Civil servants to be used by Jubilee to prepare for 2017 elections

The county commissioners and other national administration officers have been tasked  to collect views on its three years in office, to help plan its reelection in 2017 by the Jubilee administration .

Although the project is officially described as a government performance and coordination review, those in the know say it is part of Jubilee’s campaign strategy.

The civil servants ,county commissioners, their deputies, assistant county commissioners, chiefs and assistant chiefs are gathering data to help the government measure perception of its successes and identify problems it can quickly address countrywide.

“We are not leaving anything to chance. There are reports of growing apathy among Jubilee supporters and we must uproot this before the elections,” a senior Jubilee government official told the Star in confidence. “In addition, we need to know what the people want to hear. A reelection is very different and we cannot run it the same way we did in the last election.”

civil servants started fanning out across the country in early November and will present their findings in early December to President Uhuru Kenyatta and DP William Ruto.

The project is run from the Office of the President in Harambee House and coordinated by county commissioners under the Interior ministry.

Government sources reveal the officers will measure perceptions of Uhuru’s popularity, especially in opposition zones.

In particular, the presidency is focussed on what negative perceptions of the administration are held by Jubilee supporters. This will help strategists map their campaign structure to cover both strongholds and opposition areas.

The survey will identify hot spots where the government should deploy more security resources in case of pre- or post-election violence.
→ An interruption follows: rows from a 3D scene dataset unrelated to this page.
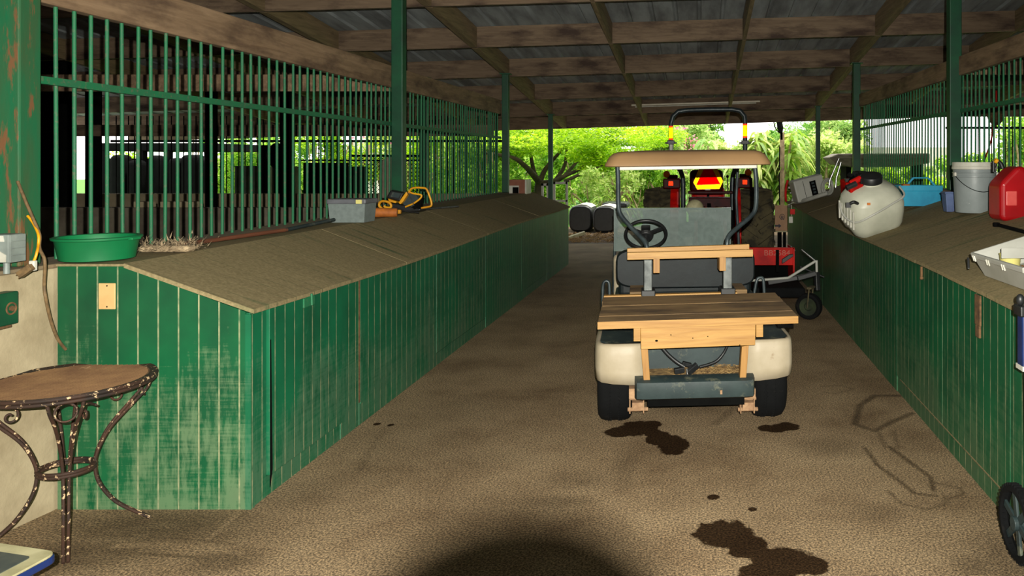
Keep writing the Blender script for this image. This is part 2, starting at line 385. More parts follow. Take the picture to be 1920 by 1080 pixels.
# ================================================================ floor with stains
def build_floor():
    m, nt, bs = newmat('aggregate_concrete'); bs.inputs['Roughness'].default_value = .8
    v = coords(nt)
    fine = noise(nt, 105, v, 4, .75)
    spk = nt.nodes.new('ShaderNodeTexVoronoi'); spk.inputs['Scale'].default_value = 110; nt.links.new(v, spk.inputs['Vector'])
    base = ramp(nt, noise(nt, 1.3, v, 6, .65), [(.3, rgb(106,87,64)), (.5, rgb(134,115,89)), (.72, rgb(152,133,105))])
    agg = ramp(nt, fine, [(.38, (.22,.2,.18,1)), (.5, (.85,.85,.85,1)), (.62, (2.0,1.9,1.75,1))])
    col = mix(nt, 1.0, base, agg, 'MULTIPLY')
    st = nt.nodes.new('ShaderNodeSeparateColor')
    col = mix(nt, math_(nt, 'MULTIPLY', ramp(nt, spk.outputs['Distance'], [(.1,(1,1,1,1)),(.2,(0,0,0,1))]), .35), col, rgb(200,184,150))
    at = nt.nodes.new('ShaderNodeAttribute'); at.attribute_name = 'stain'
    nt.links.new(at.outputs['Color'], st.inputs[0])
    wet = math_(nt, 'ADD', st.outputs[0], math_(nt, 'MULTIPLY', math_(nt, 'SUBTRACT', noise(nt, 14, v, 5), .5), .9))
    wr = math_(nt, 'MULTIPLY', ramp(nt, wet, [(.42, (0,0,0,1)), (.55, (1,1,1,1))]), math_(nt, 'GREATER_THAN', st.outputs[0], .05))
    col = mix(nt, math_(nt, 'MULTIPLY', wr, .97), col, mix(nt, 1.0, col, (.09,.065,.05,1), 'MULTIPLY'))
    dm = math_(nt, 'MULTIPLY', st.outputs[1], math_(nt, 'ADD', .45, math_(nt, 'MULTIPLY', noise(nt, 22, v, 4), .9)))
    dm.node.use_clamp = True
    col = mix(nt, dm, col, mix(nt, 1.0, col, (.2,.18,.14,1), 'MULTIPLY'))
    nt.links.new(col, bs.inputs['Base Color'])
    rr = math_(nt, 'SUBTRACT', .85, math_(nt, 'MULTIPLY', wr, .1)); nt.links.new(rr, bs.inputs['Roughness'])
    nt.links.new(math_(nt, 'SUBTRACT', .25, math_(nt, 'MULTIPLY', wr, .2)), bs.inputs['Specular IOR Level'])
    bump(nt, bs, fine, .2, .003)
    step = .014
    xs = np.concatenate([[-14], np.arange(-3.3, 2.0, step), [12]]); ys = np.concatenate([[-2.5, 1.0], np.arange(2.9, 7.4, step), [9, 12, 15.8]])
    X, Y = np.meshgrid(xs, ys)
    def gp(x, y): Yd = 2400/(y-PY); return ((x-PX)*Yd/F, Yd)
    wet = np.zeros_like(X); dirt = np.zeros_like(X)
    rx = (X-0)/1.0
    def blob(x, y, hw, hh, arr, k=1.0, rotd=0):
        cx, cy = gp(x, y); a = hw*cy/F; b = abs(gp(x, y-hh)[1]-gp(x, y+hh)[1])/2
        d = np.sqrt(((X-cx)/a)**2+((Y-cy)/b)**2)
        np.maximum(arr, k*np.clip(1-(d-.5), 0, 1)*(d < 1.75), out=arr)
    for b in [(1195,803,34,14),(1160,810,26,9),(1262,834,30,17),(1235,822,26,13),(1222,812,16,8),(1222,795,20,6),(1473,800,26,8),(1440,803,20,6),(1455,806,18,5),
              (1358,1001,55,26),(1400,1025,40,22),(1465,1050,60,25),(1520,1060,34,18),(1440,1078,60,20),(1337,932,12,5),(1411,955,9,4),(707,795,7,2.5),(732,797,6,2.5),(1330,1000,28,14)]:
        blob(b[0], b[1], b[2], b[3], wet)
    for b in [(1550,838,60,18,.35),(860,770,90,30,.3),(1640,960,40,16,.25),(1830,1060,40,20,.5),(1170,880,22,34,.35),(1085,900,60,18,.35),(1050,940,60,10,.4),(790,800,140,60,.22),(350,1000,130,20,.5),(900,860,90,16,.2),(1290,760,80,14,.35),(1900,1060,60,60,.5),(200,985,90,24,.5),(1095,905,24,8,.5)]:
        blob(b[0], b[1], b[2], b[3], dirt, b[4])
    def stroke(pts, wpx, arr, k, clean=False):
        P2 = [gp(*p) for p in pts]
        for (ax, ay), (bx, by) in zip(P2, P2[1:]):
            L = (bx-ax)**2+(by-ay)**2+1e-9
            t = np.clip(((X-ax)*(bx-ax)+(Y-ay)*(by-ay))/L, 0, 1)
            d = np.hypot(X-ax-t*(bx-ax), Y-ay-t*(by-ay)); wd = wpx*(ay+by)/2/F
            q = k*np.clip(1.4-d/wd, 0, 1)
            if clean: arr *= 1-q
            else: np.maximum(arr, q, out=arr)
    stroke([(1622,840),(1645,872),(1690,905),(1715,925),(1755,930)], 5, dirt, .9)
    stroke([(1668,838),(1700,862),(1745,895),(1750,920)], 5, dirt, .9)
    stroke([(1755,905),(1800,915),(1807,926),(1780,935)], 3.5, dirt, .7)
    stroke([(1665,920),(1690,945),(1740,955),(1775,945),(1770,930)], 4, dirt, .6)
    stroke([(1603,795),(1612,760),(1640,742),(1690,742)], 7, dirt, .8)
    stroke([(1603,795),(1640,808),(1670,792),(1710,775)], 7, dirt, .8)
    stroke([(1675,808),(1685,840)], 4, dirt, .5); stroke([(1645,808),(1660,838)], 4, dirt, .5)
    stroke([(1540,725),(1575,722),(1600,730),(1565,738),(1545,735)], 3, dirt, .4)
    stroke([(1385,750),(1362,778),(1340,795)], 9, dirt, .4)
    stroke([(725,800),(690,850),(675,880)], 10, dirt, .35)
    # light unstained scrapes inside the damp corner
    for b in [(300,985,150,34,.75),(160,1040,120,30,.6),(420,1050,60,22,.55),(560,925,60,30,.3)]: blob(b[0], b[1], b[2], b[3], dirt, b[4])
    stroke([(215,1024),(300,1020),(420,1032),(450,1036)], 9, dirt, .95, True); stroke([(448,965),(425,985),(392,1012)], 7, dirt, .95, True)
    stroke([(210,1034),(300,1040),(440,1050)], 6, dirt, .7); stroke([(205,1020),(260,1000),(440,1020)], 6, dirt, .5)
    stroke([(458,962),(430,985),(395,1015)], 4, dirt, .6); stroke([(440,958),(415,978),(385,1010)], 3, dirt, .5)
    nx, ny = len(xs), len(ys)
    vs = np.stack([X.ravel(), Y.ravel(), np.zeros(X.size)], 1)
    idx = np.arange(nx*ny).reshape(ny, nx)
    fs = np.stack([idx[:-1,:-1].ravel(), idx[:-1,1:].ravel(), idx[1:,1:].ravel(), idx[1:,:-1].ravel()], 1)
    me = bpy.data.meshes.new('floor'); me.from_pydata(vs.tolist(), [], fs.tolist())
    ca = me.color_attributes.new('stain', 'FLOAT_COLOR', 'POINT')
    cc = np.stack([wet.ravel(), dirt.ravel(), np.zeros(X.size), np.ones(X.size)], 1).astype(np.float32)
    ca.data.foreach_set('color', cc.ravel())
    me.materials.append(m); o = bpy.data.objects.new('floor', me); COL.objects.link(o); o['kind'] = 'structure'
build_floor()
o = MB().box(-60,60,15.8,120,-.3,-.03).build('floor_lawn', 'grass'); o['kind'] = 'structure'
o = MB().box(-14,12,15.8,15.95,-.3,-.005).build('trim_1', 'block'); o['kind'] = 'structure'
o = MB().box(-9,3.2,15.95,20.2,-.3,-.015).build('floor_dirt', 'mulch'); o['kind'] = 'structure'

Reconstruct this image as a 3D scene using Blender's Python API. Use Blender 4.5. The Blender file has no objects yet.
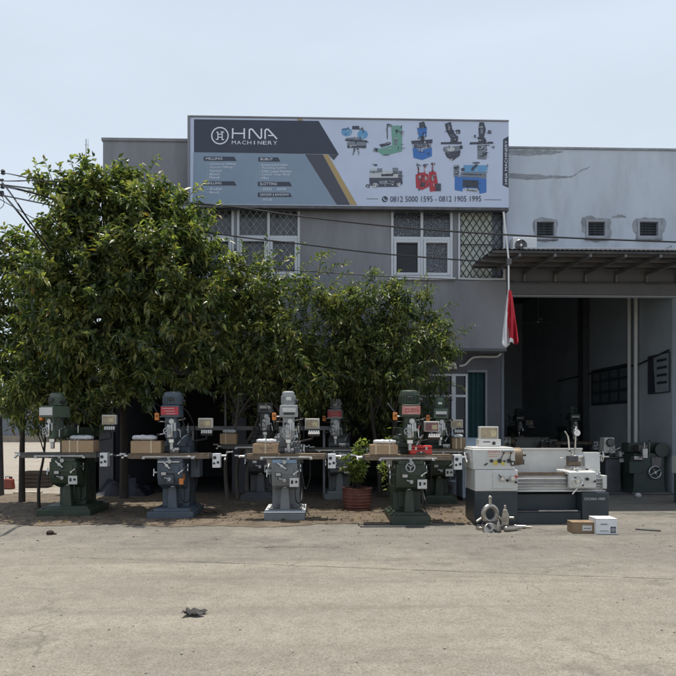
import bpy, math, random
import numpy as np
from mathutils import Vector, Matrix, Euler

R = math.radians
random.seed(7)
rng = np.random.default_rng(11)
S = bpy.context.scene
COL = S.collection

# ------------------------------------------------------------------ camera
F, CX, CY, CAMZ, YAW = 651.0, 338.0, 425.0, 1.6, R(1.8)
cam_d = bpy.data.cameras.new('camera')
cam = bpy.data.objects.new('camera', cam_d); COL.objects.link(cam)
cam_d.sensor_width = 36.0
cam_d.lens = F / 676 * 36
cam_d.shift_y = (CY - 338) / 676
cam_d.clip_end = 2000
cam.location = (0, 0, CAMZ)
cam.rotation_euler = (R(90), 0, -YAW)
S.camera = cam

# ------------------------------------------------------------------ light
SUN_EL, SUN_AZ_X = 81.5, -0.10       # sun stands high behind the buildings
w = bpy.data.worlds.new('World'); S.world = w; w.use_nodes = True
nt = w.node_tree; nt.nodes.clear()
sky = nt.nodes.new('ShaderNodeTexSky'); sky.sky_type = 'NISHITA'; sky.sun_disc = False
sky.sun_elevation = R(SUN_EL); sky.air_density = 1.0; sky.dust_density = 2.0; sky.ozone_density = 1.0
sky.sun_rotation = R(-5)
hsv = nt.nodes.new('ShaderNodeHueSaturation'); hsv.inputs['Saturation'].default_value = 1.0
gam = nt.nodes.new('ShaderNodeMixRGB'); gam.blend_type = 'MIX'      # milky haze low in the sky, clear blue overhead
gam.inputs['Color2'].default_value = (5.55, 6.25, 7.05, 1)
wtc = nt.nodes.new('ShaderNodeTexCoord'); wsep = nt.nodes.new('ShaderNodeSeparateXYZ'); wmr = nt.nodes.new('ShaderNodeMapRange')
wmr.inputs['From Min'].default_value = 0.5; wmr.inputs['From Max'].default_value = 0.9; wmr.inputs['To Min'].default_value = 0.9; wmr.inputs['To Max'].default_value = 0.1
nt.links.new(wtc.outputs['Generated'], wsep.inputs[0]); nt.links.new(wsep.outputs['Z'], wmr.inputs['Value']); nt.links.new(wmr.outputs[0], gam.inputs['Fac'])
bg = nt.nodes.new('ShaderNodeBackground'); bg.inputs['Strength'].default_value = 0.10
out = nt.nodes.new('ShaderNodeOutputWorld')
nt.links.new(sky.outputs[0], hsv.inputs['Color']); nt.links.new(hsv.outputs[0], gam.inputs['Color1'])
wn = nt.nodes.new('ShaderNodeTexNoise'); wn.inputs['Scale'].default_value = 2.2; wn.inputs['Detail'].default_value = 5
wst = nt.nodes.new('ShaderNodeMapping'); wst.inputs['Scale'].default_value = (1, 1, 3.5); nt.links.new(wtc.outputs['Generated'], wst.inputs[0]); nt.links.new(wst.outputs[0], wn.inputs['Vector'])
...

The project will review the issuing of national IDs  essential to obtain voter’s cards especially on Jubilee turf. This will help the government measure the number of new ID holders and ensure they register to vote.

The opposition previously has accused the government of using the provincial administration to sway voter registration by concentrating new IDs in Jubilee zones.

The survey will be used to revise the Jubilee Party manifesto. Administration officers will map focus areas of focus for the recently named presidential campaign teams.

The project is said to have started in opposition strongholds to measure Jubilee’s inroads.

Uhuru and Ruto are on a mission to gain support, or at least reduce hostility, in opposition strongholds, especially South Nyanza, Western and the Coast.

The national government administration office is responsible for coordinating government functions in the devolved system.

It was established by Section 15 of the National Government Coordination Act of 2013.

Officers are to oversee implementation of national development projects, counter insecurity and help during disasters.

They also manage assets, inventory, planning, peace-building initiatives, coordination and organising government functions and perform other duties assigned by the Interior ministry.

Majority Leader Aden Duale, nominated MP Johnson Sakaja and Kasarani MP John Njoroge yesterday defended the use of civil servants paid by the taxpayer to gauge government performance.

“They represent the face of the national government. They do monitoring and evaluation of national government projects. They are in charge of security and so they work for the national government,” Duale said.

He added, “It is their business to propagate policies and achievements of the national government and that national government happens to be the Jubilee government.”

According to the two Jubilee leaders, the officers work for the government of the day and should be part and parcel of its determination to deliver services.

“County commissioners and others in that structure must measure the performance of government. I would be very worried if they are not doing so. A government implements a party’s manifesto. Only the party leaves once a new one takes over, but the structures remain,” Sakaja said.

He said Jubilee is focussed on delivering to all Kenyans and must be able to measure effectiveness.

Njoroge said, “It is true we are reaching out to the last man at the grassroots, not through the provincial administration. We have our own structures including lobby groups we will unveil by December.”

“Nobody should be scared of our machinery. Jubilee is past those old tactics. The national administration is not the IEBC. That must be very clear because elections will be overseen by an independent body,” he said.

This is not the first time such a project has been carried out.

Ahead of the 2007 elections, the Internal Security ministry launched a similar survey, which lead to panic after it showed President Mwai Kibaki was trailing the opposition.

Kibaki went on to win, controversially, and protests by the opposition led to the deaths of 1,650 people and displacement of 600,000 others.

The presidency wants to win decisively in the first round. Revelations of project come only days after the Star reported State House has embarked on research to measure the popularity of the six summits it has hosted to showcase Jubilee projects.

Last Sunday the Star obtained a summary report on the first summits by media analytics company Reelforge contracted by the Presidency.

State House Spokesman Manoah Esipisu said the summits allow the President’s communications team to focus the country on sectors where the state has made specific investments.

The PR analysis evaluates ‘Transforming Kenya’ publicity in mainstream media between January and September.

It says, “A total of 426 Transforming Kenya-related media reports were captured in 47 radio stations, 11 TV channels and 10 publications during the reviewed period. The Health Summit n September at State House was the most covered Transforming Kenya-related topic during this period,” the report says.